Complex and colorful, these linen, silkscreen paintings needed a simple and sophisticated wood floater frame to enhance and complement the message, without distracting the eye. McGinness focused this show on his distance imagery, along with two new series of works: the “Studio Views” is a set of paintings of paintings, wherein the artist offers viewers a unique glimpse into his own workspace, as each painting depicts itself as it would be positioned at the studio. The second series, “Screen Combines”, creates a complicated maze of a journey for the audience, where they have to find the smaller paintings within the larger context of other used silkscreens.
We’re honored to have been able to contribute our modern wood frames and stretchers to this modernist vision, and to be part of such an exciting, experiential installation.

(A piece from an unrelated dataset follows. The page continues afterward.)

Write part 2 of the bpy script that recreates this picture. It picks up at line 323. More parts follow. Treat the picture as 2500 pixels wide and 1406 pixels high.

#metadata show by Ryan McGinnes at the Kohn Gallery
*Ryan McGinness is an American artist residing in Manhattan, New York. During college, he interned at the Andy Warhol Museum as a curatorial assistant, but he’s now known for his own paintings, sculptures, and environments. His claim to fame is breaking down the idea of painting, using experimental environments, as well as his original extensive glossary of graphic drawings that employ the visual language of public signage, corporate logos, and contemporary iconography. According to Wikipedia, his work is currently in the permanent public collections of the Museum of Modern Art, Virginia Museum of Fine Arts, Museum of Contemporary Art San Diego, Cincinnati Art Museum, MUSAC in Spain, and the Misumi Collection in Japan.